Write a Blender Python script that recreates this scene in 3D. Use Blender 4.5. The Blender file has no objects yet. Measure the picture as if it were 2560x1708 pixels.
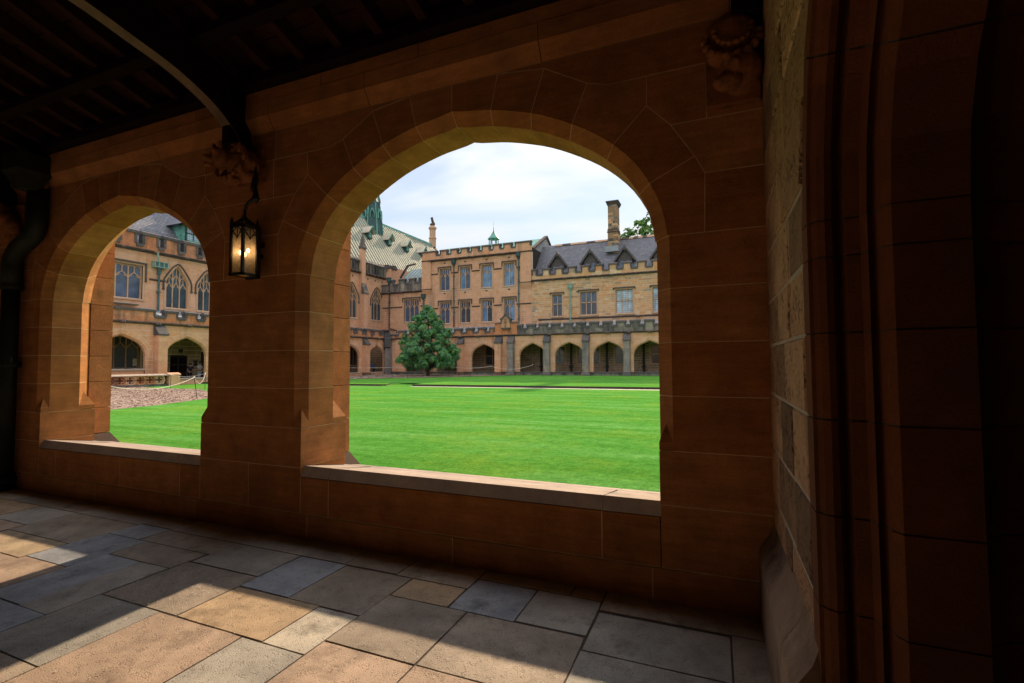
import bpy, math, random
import numpy as np
from mathutils import Vector, Matrix, noise as mnoise
PI = math.pi
SC = bpy.context.scene
COL = SC.collection
rnd = random.Random(7)

# ------------------------------------------------------------------ camera
EYE = 1.495
def set_camera():
    yaw, pitch, roll = .39466, .042837, -.006288
    cy, sy, cp, sp = math.cos(yaw), math.sin(yaw), math.cos(pitch), math.sin(pitch)
    F = Vector((-sy*cp, cy*cp, sp)); R0 = Vector((cy, sy, 0)); U0 = R0.cross(F)
    R = R0*math.cos(roll)+U0*math.sin(roll); U = U0*math.cos(roll)-R0*math.sin(roll)
    cd = bpy.data.cameras.new('camera'); co = bpy.data.objects.new('camera', cd); COL.objects.link(co)
    m = Matrix((R, U, -F)).transposed().to_4x4(); m.translation = (0, 0, EYE)
    co.matrix_world = m
    cd.sensor_width = 36; cd.lens = 36*1222.5/2560
    cd.clip_start = .05; cd.clip_end = 3000
    SC.camera = co
set_camera()

# ------------------------------------------------------------------ world, sun, exposure
SUN_EL = math.radians(31.6)
def set_world():
    w = bpy.data.worlds.new('World'); SC.world = w; w.use_nodes = True
    nt = w.node_tree; N = nt.nodes; L = nt.links; N.clear()
    out = N.new('ShaderNodeOutputWorld')
    sky = N.new('ShaderNodeTexSky'); sky.sky_type = 'NISHITA'; sky.sun_disc = False
    sky.sun_elevation = SUN_EL; sky.sun_rotation = math.radians(-2); sky.air_density = 1.0; sky.dust_density = .1
    bgs = N.new('ShaderNodeBackground'); bgs.inputs[1].default_value = .045
    L.new(sky.outputs[0], bgs.inputs[0])
    tc = N.new('ShaderNodeTexCoord')
    sep = N.new('ShaderNodeSeparateXYZ'); L.new(tc.outputs['Generated'], sep.inputs[0])
    # layered cloud: direction projected on a flat cloud deck
    zc = N.new('ShaderNodeMath'); zc.operation = 'MAXIMUM'; zc.inputs[1].default_value = .0; L.new(sep.outputs[2], zc.inputs[0])
    za = N.new('ShaderNodeMath'); za.operation = 'ADD'; za.inputs[1].default_value = .18; L.new(zc.outputs[0], za.inputs[0])
    dv = N.new('ShaderNodeVectorMath'); dv.operation = 'DIVIDE'; L.new(tc.outputs['Generated'], dv.inputs[0])
    cb = N.new('ShaderNodeCombineXYZ')
    for i in range(3): L.new(za.outputs[0], cb.inputs[i])
    L.new(cb.outputs[0], dv.inputs[1])
    mp = N.new('ShaderNodeMapping'); mp.inputs['Scale'].default_value = (.9, 2.1, .0); mp.inputs['Rotation'].default_value = (0, 0, .5); mp.inputs['Location'].default_value = (3.1, 1.2, 0)
    L.new(dv.outputs[0], mp.inputs[0])
    no = N.new('ShaderNodeTexNoise'); no.inputs['Scale'].default_value = 1.1; no.inputs['Detail'].default_value = 5; no.inputs['Roughness'].default_value = .5; no.inputs['Distortion'].default_value = .5
    L.new(mp.outputs[0], no.inputs[0])
    cr = N.new('ShaderNodeValToRGB'); cr.color_ramp.elements[0].position = .38; cr.color_ramp.elements[0].color = (.36, .36, .36, 1); cr.color_ramp.elements[1].position = .66; cr.color_ramp.elements[1].color = (1, 1, 1, 1)
    L.new(no.outputs[0], cr.inputs[0])
    # cloud brightness rises towards the zenith as an overcast sky's does
    gr = N.new('ShaderNodeMath'); gr.operation = 'MULTIPLY_ADD'; gr.inputs[1].default_value = .58; gr.inputs[2].default_value = .168; L.new(zc.outputs[0], gr.inputs[0])
    bgc = N.new('ShaderNodeBackground'); bgc.inputs[0].default_value = (1.0, .985, .965, 1); L.new(gr.outputs[0], bgc.inputs[1])
    mx = N.new('ShaderNodeMixShader'); L.new(cr.outputs[0], mx.inputs[0]); L.new(bgs.outputs[0], mx.inputs[1]); L.new(bgc.outputs[0], mx.inputs[2])
    L.new(mx.outputs[0], out.inputs[0])
    s = bpy.data.lights.new('sun', 'SUN'); s.energy = 2.0; s.angle = math.radians(1.3); s.color = (1, .76, .50)
    so = bpy.data.objects.new('sun', s); COL.objects.link(so)
    d = Vector((.035, -1, -math.tan(SUN_EL))).normalized()
    so.rotation_euler = d.to_track_quat('-Z', 'Y').to_euler(); so.location = (0, 30, 40)
set_world()
vs = SC.view_settings
vs.view_transform = 'Standard'; vs.look = 'None'; vs.gamma = 1; vs.use_curve_mapping = False; vs.exposure = 1.68
SC.cycles.use_denoising = True
SC.cycles.max_bounces = 7; SC.cycles.diffuse_bounces = 4; SC.cycles.glossy_bounces = 3; SC.cycles.transparent_max_bounces = 8
SC.cycles.caustics_reflective = False; SC.cycles.caustics_refractive = False
SC.cycles.sample_clamp_indirect = 6

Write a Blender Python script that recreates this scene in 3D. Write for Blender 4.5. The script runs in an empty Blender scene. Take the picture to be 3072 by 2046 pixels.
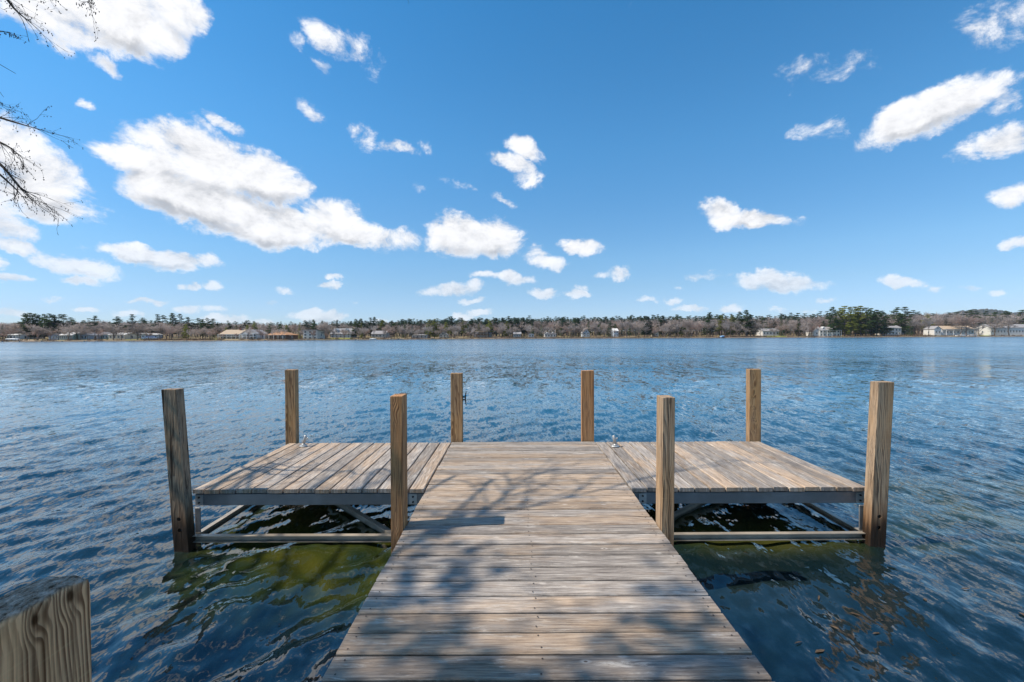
import bpy, bmesh, math, random
import numpy as np
from mathutils import Vector, Matrix, Euler

R = math.radians
random.seed(11)
rng = np.random.default_rng(11)
S = bpy.context.scene
COL = S.collection

# ------------------------------------------------------------------ camera
F = 1300.0                      # focal length in pixels of the 3072 px wide frame
CX, CY, HOR = 1536.0, 1023.0, 1008.5
CAMZ = 1.853                    # height above the lake
ROLL = 0.22
cam_d = bpy.data.cameras.new('camera')
cam_d.sensor_width = 36.0
cam_d.lens = F / 3072.0 * 36.0
cam_d.clip_start = 0.05
cam_d.clip_end = 20000
cam = bpy.data.objects.new('camera', cam_d)
COL.objects.link(cam)
pitch = math.atan((CY - HOR) / F)
mrot = Matrix.Rotation(R(90) - pitch, 4, 'X') @ Matrix.Rotation(R(-ROLL), 4, 'Z')
cam.matrix_world = Matrix.Translation((0, 0, CAMZ)) @ mrot
S.camera = cam

# ------------------------------------------------------------------ render look
S.view_settings.view_transform = 'Standard'
S.view_settings.look = 'None'
S.view_settings.gamma = 1.0
S.view_settings.use_curve_mapping = False
S.view_settings.exposure = 0.2
S.render.engine = 'CYCLES'
S.cycles.max_bounces = 6
S.cycles.diffuse_bounces = 2
S.cycles.glossy_bounces = 3
S.cycles.transparent_max_bounces = 10
S.cycles.caustics_reflective = False
S.cycles.caustics_refractive = False
S.cycles.use_denoising = True
S.cycles.sample_clamp_indirect = 4.0

# ------------------------------------------------------------------ sun
SUNV = Vector((-0.727, -0.10, 0.965)).normalized()      # towards the sun
SUN_EL = math.asin(SUNV.z)
SUN_ROT = math.atan2(SUNV.x, SUNV.y)
sun_d = bpy.data.lights.new('sun', 'SUN')
sun_d.energy = 5.0
sun_d.angle = R(0.53)
sun_d.color = (1.0, 0.90, 0.76)
sun = bpy.data.objects.new('sun', sun_d)
COL.objects.link(sun)
sun.rotation_euler = (-SUNV).to_track_quat('-Z', 'Y').to_euler()
sun.location = SUNV * 60


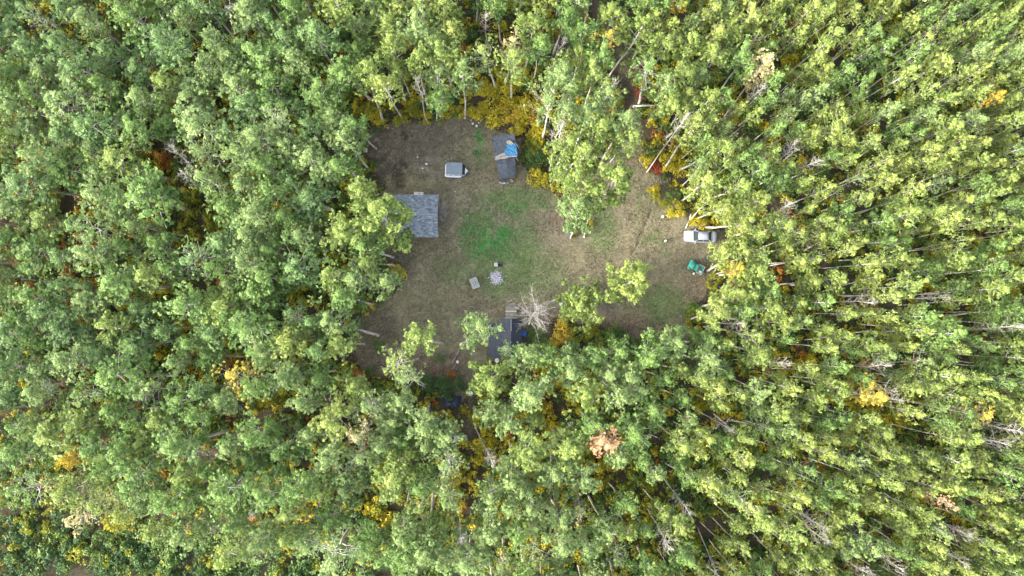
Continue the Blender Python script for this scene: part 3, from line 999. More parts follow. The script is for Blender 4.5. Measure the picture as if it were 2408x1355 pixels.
def boat():
    P0, P1 = W(1047, 403, .5), W(1101, 402, .5)
    L = P1.x - P0.x
    c = (P0 + P1) / 2
    t = thing('boat', 'small white boat with square grey-blue cabin cover on the dry grass', 'boat', (c.x, c.y, 0), R(-1.5))
    hull = mat('boat_white', (.62, .63, .68), .4, col2=(.52, .52, .58), scale=3)
    cover = mat('boat_cover', (.135, .175, .205), .6, col2=(.165, .205, .235), scale=1.5, spec=.3)
    dark = mat('boat_trim', (.05, .07, .085), .5, col2=(.08, .105, .12), scale=3)
    h = L / 2

    def half(x):
        f = (x + h) / (2 * h)
        if f < .12:
            return 1.02 * (.86 + .14 * math.sin(f / .12 * math.pi / 2))
        if f < .66:
            return 1.02
        return 1.02 * max(.03, 1 - ((f - .66) / .34) ** 1.15)
    xs = [-h, -h + .1, -h + .35, -.8, 0, .35, .6, .85, 1.1, 1.35, h]
    rings = [[(x, -half(x), .72), (x, -half(x) * .82, .2), (x, 0, .04), (x, half(x) * .82, .2), (x, half(x), .72), (x, half(x) * .9, .74), (x, 0, .72), (x, -half(x) * .9, .74)] for x in xs]
    mbm(hull).loft(rings).build('hull', t)
    g = mbm(dark)
    for s in (-1, 1):
        g.tube([(x, s * (half(x) + .01), .70) for x in xs], .035, n=6)
    g.build('gunwale', t)
    cv = mbm(cover)
    cv.box((-.28, .16, 1.50), (2.36, 1.74, .08), bev=.03)
    for k in range(5):
        cv.box((-1.25 + k * .49, .16, 1.547), (.03, 1.66, .016))
    cv.build('cover', t)
    w = mbm(hull)
    w.box((-.28, -.77, 1.1), (2.3, .05, .73))
    w.box((-.28, .95, 1.1), (2.3, .05, .73))
    w.box((-1.42, .09, 1.1), (.05, 1.66, .728))
    w.build('cabin_wall', t)
    for x, l in ((.66, .34), (-.75, .3), (-.05, .36)):
        mbm(GLASS).box((x, -.80, 1.25), (l, .03, .28)).build('side_window', t)
    mbm(GLASS).loft([[(1.26, -.60, .76), (1.26, .72, .76), (1.22, .72, .76), (1.22, -.60, .76)][::1], [(.9, -.70, 1.44), (.9, .90, 1.44), (.87, .90, 1.44), (.87, -.70, 1.44)]], smooth=False).build('windshield', t)
    fd = mbm(mat('pale_lilac_deck', (.66, .64, .74), .5, col2=(.5, .48, .52), scale=4))
    fd.poly([(1.0, -.80, .775), (1.25, -.60, .775), (h - .12, -.02, .775), (1.28, .48, .775)], .02)
    fd.build('foredeck', t)
    mbm(METAL).blob((h - .12, 0, .82), (.06, .04, .04), 1, 0).build('cleat', t)


boat()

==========

Exercise instructions: Begin with the line that contains "by 2046 pixels.", end with the line that contains "COL = S.collection", and set down every line in that range exactly as it stands, minus the pictures.

Exercise output:
Write a Blender Python script that recreates this scene in 3D. Write for Blender 4.5. The script runs in an empty Blender scene. Take the picture to be 3072 by 2046 pixels.
import bpy, bmesh, math, random
import numpy as np
from mathutils import Vector, Matrix, Euler

R = math.radians
random.seed(11)
rng = np.random.default_rng(11)
S = bpy.context.scene
COL = S.collection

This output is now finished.